**Short task**
Quote from the first line below through the line that contains "above the shelf')", both included, and leave the pictures out.

**Given data**
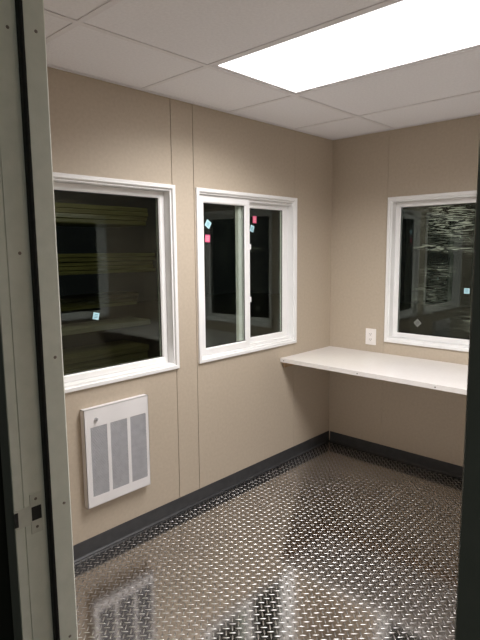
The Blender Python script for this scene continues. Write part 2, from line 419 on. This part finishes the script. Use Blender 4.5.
sticker(T['left'], -1.232, 1.541, gl2, .038, -.08, M['pink'], M['pink_d'], 'pink square sticker on the left pane, just under a tilted blue one', h=.042)
sticker(T['left'], -.787, 1.664, gr2, .034, .0, M['pink'], M['pink_d'], 'pink upright sticker high on the right pane of the sliding window', h=.044)
sticker(T['left'], -.812, 1.607, gr2, .034, -.3, M['blue'], M['blue_d'], 'pale blue sticker beside the meeting stile, just under the pink one on the right pane', h=.040)
sticker(T['right'], -.972, 1.206, g1, .034, .0, M['blue'], M['blue_d'], 'pale blue square sticker on the window above the white shelf')
sticker(T['right'], -.657, .975, g1, .040, .8, M['grey'], M['grey_d'], 'faded grey diamond sticker in the bottom corner of the window above the shelf')

# ------------------------------------------------------------------ wall shelf
CT = .748; CB = CT-.027; CD = .598
sh = empty('wall_shelf', (-CD/2, -D/2, CT)); tag(sh, 'long white laminate worktop shelf fixed along the right wall below the window', 'shelf')
a = link('shelf_top', B((-CD+.0012, -.001, -D+.001, -.001, CB+.001, CT)), M['counter'], None, bevel=.0015)
b = link('front_edging', B((-CD-.0008, -CD+.0010, -D+.001, -.001, CB, CT)), M['counter'], None)
c1 = link('cleat', B((-CD+.03, -.021, -.020, -.001, CB-.040, CB+.0008)), M['cleat'], None, bevel=.001)
c2 = link('cleat', B((-.020, -.001, -D+.001, -.001, CB-.040, CB+.0008)), M['cleat'], None, bevel=.001)
par(sh, [a, b, c1, c2])
for y in (-.030, -.591, -1.068, -1.6, -2.1):
    bm = bmesh.new(); cyl(bm, (-CD-.0006, y, CB+.012), (-1, 0, 0), .0042, .0036, .001, 12)
    s_ = link('screw', bm, M['screw'], None); s_['label'] = 'small brown screw head'; par(sh, [s_])

# ------------------------------------------------------------------ wall heater
ht = empty('wall_heater', (-1.916, 0, .245)); tag(ht, 'white wall heater with three grey louvred grilles, below the left window', 'heater')
hx0, hx1, hz0, hz1, hd = -2.096, -1.728, .250, .736, -.034
gr = [(-2.066, -1.976), (-1.957, -1.860), (-1.841, -1.745)]; gz0, gz1 = .300, .645
bm = bmesh.new()
yb = -.001
# face plate with three openings
xsn = [hx0] + [q for g in gr for q in g] + [hx1]
for k in range(0, len(xsn), 2): box(bm, xsn[k], xsn[k+1], hd, hd+.0025, gz0, gz1)
box(bm, hx0, hx1, hd, hd+.0025, hz0, gz0); box(bm, hx0, hx1, hd, hd+.0025, gz1, hz1)
for b in ((hx0, hx0+.002, hd, yb, hz0, hz1), (hx1-.002, hx1, hd, yb, hz0, hz1), (hx0, hx1, hd, yb, hz0, hz0+.002), (hx0, hx1, hd, yb, hz1-.002, hz1)): box(bm, *b)
bmesh.ops.remove_doubles(bm, verts=bm.verts, dist=.0001)
body = link('cover', bm, M['heater'])
obs = [body]
bk = link('back_plate', B((hx0+.004, hx1-.004, -.006, -.001, hz0+.004, hz1-.004)), M['dark']); obs.append(bk)
for g0, g1_ in gr:
    bm = bmesh.new(); n = 46; p = (gz1-gz0)/n
    for k in range(n):
        z = gz0 + k*p
        # slanted blade: low outer lip, high inner edge
        y_o, y_i = hd+.001, hd+.0075; za, zb = z+.0006, z+p*1.10
        v = [bm.verts.new(q) for q in ((g0, y_o, za), (g1_, y_o, za), (g1_, y_i, zb), (g0, y_i, zb), (g0, y_o, za+.0009), (g1_, y_o, za+.0009), (g1_, y_i, zb+.0009), (g0, y_i, zb+.0009))]
        for f in ((0, 1, 2, 3), (7, 6, 5, 4), (0, 4, 5, 1), (1, 5, 6, 2), (2, 6, 7, 3), (3, 7, 4, 0)): bm.faces.new([v[i] for i in f])
    # diagonal stamping ribs, clipped to the opening
    for sg in (1, -1):
        sl = 1.35*sg; c = -1.0
        while c < 1.5:
            # line z = gz0 + c + sl*(x-g0); clip to the opening
            xa, xb = g0, g1_
            za, zb = gz0+c, gz0+c+sl*(g1_-g0)
            pts = []
            def atz(zq): return g0 + (zq-gz0-c)/sl
            lo, hi = sorted((atz(gz0), atz(gz1)))
            xa, xb = max(xa, lo), min(xb, hi)
            if xb - xa > .006:
                h = .0009; y0, y1 = hd+.0004, hd+(.0016 if sg > 0 else .0022)
                za, zb = gz0+c+sl*(xa-g0), gz0+c+sl*(xb-g0)
                v = [bm.verts.new(q) for q in ((xa, y0, za-h), (xb, y0, zb-h), (xb, y1, zb-h), (xa, y1, za-h), (xa, y0, za+h), (xb, y0, zb+h), (xb, y1, zb+h), (xa, y1, za+h))]
                for f in ((0, 1, 2, 3), (7, 6, 5, 4), (0, 4, 5, 1), (1, 5, 6, 2), (2, 6, 7, 3), (3, 7, 4, 0)): bm.faces.new([v[i] for i in f])
            c += .017
    obs.append(link('grille', bm, M['louver']))
bm = bmesh.new(); cyl(bm, (-2.034, hd, .682), (0, -1, 0), .0085, .0075, .009, 24); box(bm, -2.0355, -2.0325, hd-.0135, hd-.009, .674, .690)
obs.append(link('thermostat_knob', bm, M['louver']))
par(ht, obs)

# ------------------------------------------------------------------ outlet
oy0, oy1, oz0, oz1 = -.384, -.303, .798, .913; oc = (oy0+oy1)/2; ocz = (oz0+oz1)/2
ot = empty('electrical_outlet', (0, oc, oz0)); tag(ot, 'small ivory duplex outlet on the right wall just above the shelf', 'outlet')
pl = link('cover_plate', B((-.006, -.0005, oy0, oy1, oz0, oz1)), M['plate'], bevel=.002)
obs = [pl]
for dz in (-.0195, .0195):
    bm = B((-.008, -.0058, oc-.0165, oc+.0165, ocz+dz-.0135, ocz+dz+.0135)); rc = link('receptacle', bm, M['plate'], bevel=.001)
    bm = bmesh.new(); zz = ocz+dz
    box(bm, -.0084, -.0079, oc-.0075, oc-.0055, zz-.002, zz+.007); box(bm, -.0084, -.0079, oc+.0055, oc+.0075, zz-.002, zz+.006); cyl(bm, (-.0079, oc, zz-.007), (-1, 0, 0), .0024, .0024, .0005, 12)
    sl = link('slots', bm, M['dark']); obs += [rc, sl]
bm = bmesh.new(); cyl(bm, (-.006, oc, ocz), (-1, 0, 0), .0028, .0022, .0012, 14); obs.append(link('screw', bm, M['plate']))
par(ot, obs)

# ------------------------------------------------------------------ doorway frame
door = struct(empty('door_1', (-W-.06, (DY0+DY1)/2, 0)))
def jamb_profile(y, sg):
    """sg=+1: left jamb (solid towards +y)"""
    q = [(-2.757, .050), (-2.757, .006), (-2.762, 0), (-2.8045, 0), (-2.8045, .015), (-2.8605, .015), (-2.8615, .0168), (-2.8640, .0168), (-2.8650, .015), (-2.8825, .015), (-2.884, .0165), (-2.884, .062), (-2.8765, .062), (-2.8765, .0345), (-2.7642, .0345), (-2.7642, .050)]
    return [(x, y + sg*t) for x, t in q]
obs = []
bm = bmesh.new(); prism(bm, jamb_profile(DY1, 1), 0.001, DZ+.03); lj = link('strike_jamb', bm, M['jamb']); obs.append(lj)
bm = bmesh.new(); prism(bm, jamb_profile(DY0, -1), 0.001, DZ+.03); rj = link('hinge_jamb', bm, M['jamb']); obs.append(rj)
bm = bmesh.new()
q = [(x, t) for x, t in jamb_profile(0, 1)]
a = [bm.verts.new((x, DY0+.0005, DZ+t)) for x, t in q]; b = [bm.verts.new((x, DY1-.0005, DZ+t)) for x, t in q]
for i in range(len(q)): bm.faces.new((a[i], a[(i+1) % len(q)], b[(i+1) % len(q)], b[i]))
bm.faces.new(a[::-1]); bm.faces.new(b); obs.append(link('head_jamb', bm, M['jamb']))
# black weatherstrip against the stop
for y, sg in ((DY1, 1), (DY0, -1)):
    bm = bmesh.new(); prism(bm, [(-2.8047, y+sg*.001), (-2.8085, y+sg*.0015), (-2.8125, y+sg*.005), (-2.8135, y+sg*.0148), (-2.8047, y+sg*.0148)], .01, DZ); obs.append(link('weatherstrip', bm, M['gasket']))
obs.append(link('threshold', B((-2.884, -2.757, DY0+.001, DY1-.001, -.018+.019, .010)), M['skin'], bevel=.002))
par(door, obs)
def screw(parent, x, y, z, sg=-1):
    bm = bmesh.new(); cyl(bm, (x, y, z), (0, sg, 0), .0036, .0030, .0010, 16); o = link('screw', bm, M['screw'])
    bm = B((x-.0022, x+.0022, y+sg*.0010, y+sg*.0013, z-.0004, z+.0004), (x-.0004, x+.0004, y+sg*.0010, y+sg*.0013, z-.0022, z+.0022))
    s = link('recess', bm, M['dark']); 
    o.parent = parent; return s, o
# screws are parts of the jamb's own thing: door_1 > strike_jamb > screw
for x, y, z in ((-2.780, DY1, 1.916), (-2.778, DY1, 1.245), (-2.776, DY1, .907), (-2.780, DY1, .576), (-2.831, DY1+.015, 1.914), (-2.835, DY1+.015, 1.472)):
    bm = bmesh.new(); cyl(bm, (x, y, z), (0, -1, 0), .0036, .0028, .0009, 16)
    o = link('screw', bm, M['screw'], None); o.parent = lj
# strike plate
ys = DY1+.015
bm = B((-2.8485, -2.822, ys-.0014, ys, .917, .947), (-2.8485, -2.822, ys-.0014, ys, .855, .885), (-2.8485, -2.846, ys-.0014, ys, .885, .917), (-2.8235, -2.822, ys-.0014, ys, .885, .917),
       (-2.8800, -2.8485, ys-.0016, ys, .878, .922), (-2.8855, -2.8800, ys-.0025, ys+.006, .880, .920))
o = link('strike_plate', bm, M['zinc'], None, bevel=.0006); o.parent = lj
sp = o
o = link('latch_hole', B((-2.846, -2.8235, ys-.0008, ys-.0002, .885, .917)), M['dark'], None); o.parent = lj
o = link('latch_slot', B((-2.8855, -2.8765, ys-.0032, ys-.0026, .884, .917)), M['dark'], None); o.parent = lj
for z in (.934, .869):
    bm = bmesh.new(); cyl(bm, (-2.835, ys-.0014, z), (0, -1, 0), .0034, .0028, .0009, 14); o = link('screw', bm, M['screw'], None); o.parent = lj

# ------------------------------------------------------------------ outside: timber stack in the dark beyond the left window
st = empty('timber_stack', (-.9, 3.3, -.42)); tag(st, 'dim stack of greenish timber boards outside in the dark beyond the left window', 'timber stack')
obs = []
X0, X1, Y0, Y1 = -3.2, .70, 3.0, 3.7
def boards(z0, z1, n, mat, x0, x1, y0, nm='board_pack'):
    bm = bmesh.new(); h = (z1-z0)/n
    for k in range(n):
        j = random.uniform(-.012, .012)
        box(bm, x0+random.uniform(0, .05), x1-random.uniform(0, .05), y0+j, Y1, z0+k*h+.004, z0+(k+1)*h-.003)
    return link(nm, bm, mat, None, bevel=.004)
obs.append(boards(1.77, 1.98, 4, M['wood'], X0, X1-.1, Y0))
obs.append(boards(1.22, 1.45, 5, M['wood'], X0, X1, Y0))
obs.append(boards(.80, .95, 3, M['wood'], X0, X1-.05, Y0+.3))
obs.append(boards(.53, .60, 1, M['wood2'], X0, X1+.1, Y0+.25))
obs.append(boards(-.1, .30, 5, M['wood'], X0, X1, Y0+.15))
for x in (-2.9, -1.9, -.9):
    obs.append(link('bearer', B((x-.045, x+.045, Y0+.32, Y1-.02, -.419, 1.769)), M['wood2'], None))
par(st, obs)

**Answer**
The Blender Python script for this scene continues. Write part 2, from line 419 on. This part finishes the script. Use Blender 4.5.
sticker(T['left'], -1.232, 1.541, gl2, .038, -.08, M['pink'], M['pink_d'], 'pink square sticker on the left pane, just under a tilted blue one', h=.042)
sticker(T['left'], -.787, 1.664, gr2, .034, .0, M['pink'], M['pink_d'], 'pink upright sticker high on the right pane of the sliding window', h=.044)
sticker(T['left'], -.812, 1.607, gr2, .034, -.3, M['blue'], M['blue_d'], 'pale blue sticker beside the meeting stile, just under the pink one on the right pane', h=.040)
sticker(T['right'], -.972, 1.206, g1, .034, .0, M['blue'], M['blue_d'], 'pale blue square sticker on the window above the white shelf')
sticker(T['right'], -.657, .975, g1, .040, .8, M['grey'], M['grey_d'], 'faded grey diamond sticker in the bottom corner of the window above the shelf')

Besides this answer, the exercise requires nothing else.